In affirming the lower court's summary judgment in favor of plaintiffs and the denial of qualified immunity, the Court comprehensively reviewed the familiar standard for determining when an investigatory stop ripens into an arrest, requiring probable cause. The Court recognized that the identical police action can be arrest under some circumstances and not inŒothers. "[W]hile certain police actions constitute an arrest in certain circumstances, e.g., where the 'suspects' are cooperative, those same actions may not constitute an arrest where the suspect is uncooperative or the police have specific reasons to believe that a serious threat to the safety of the officers exists." Id. at *3. Although it is often stated that there is no bright-line rule to determine when an investigatory stop becomes an arrest, it is explicitly clear that an arrest occurs once a suspect has been transported to a police station. State v. Lund, 70 Wn.App. 437, 446-447, 853 P.2d 1379 (1993)("Thus, Terry does not allow police, based only on articulable suspicion, to seize a citizen and then transport him or her to the police station for questioning or fingerprinting."); U.S. v. Baron, 860 F.2d 911, 914 (9th Cir. 1988)("Had the police moved Baron to a police station or interrogation room, we would clearly be compelled to hold that she was subject to an arrest.").

Courts endeavor to balance the safety of law enforcement officers against the constitutional right to be free from unlawful search and seizure. In balancing these interests, the Court in Washington recognized that "[w]hile we must not compel police officers to take unnecessary risks, total security is possible, if at all, only in a society that puts a much lesser premium on freedom than does ours." Id. at *5. Some physical jeopardy is inherent in the job of a law enforcement officer. Id. As a consequence, "[u]nder ordinary circumstances, when the police have only reasonable suspicion to make an investigatory stop, drawing weapons and using handcuffs and other restraints will violate the Fourth Amendment." Id.
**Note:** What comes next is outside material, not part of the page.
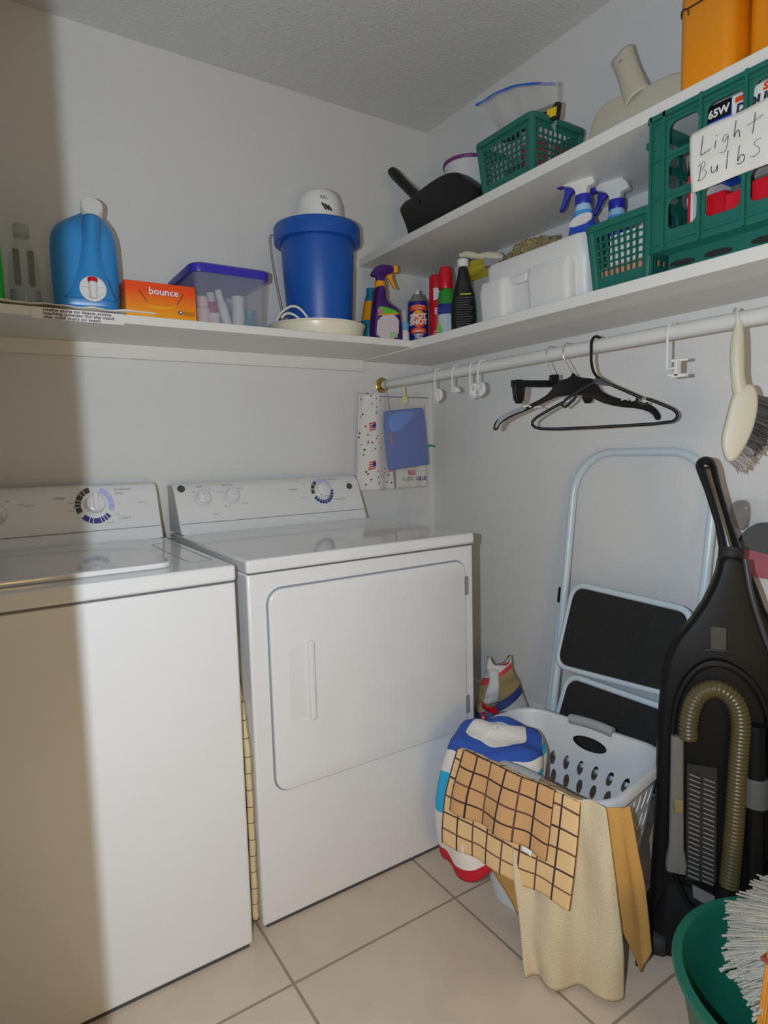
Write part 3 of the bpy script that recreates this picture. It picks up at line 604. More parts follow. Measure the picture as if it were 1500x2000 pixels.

The Court found that not only was the detention of the Plaintiffs an arrest without probable cause, it also found that qualified immunity did not apply. "The law was also clearly established that if the Terry-stop suspects are cooperative and the officers do not have specific information that they are armed or specific information linking them to a recent or inchoate dangerous crime, the use of such aggressive and highly intrusive tactics is not warranted, at least when, as here, there are no other extraordinary circumstances involved." Id. at *11. According to the Court, it was "obvious" that a reasonable officer should have known that a highly intrusive detention was illegal. Id. at *12.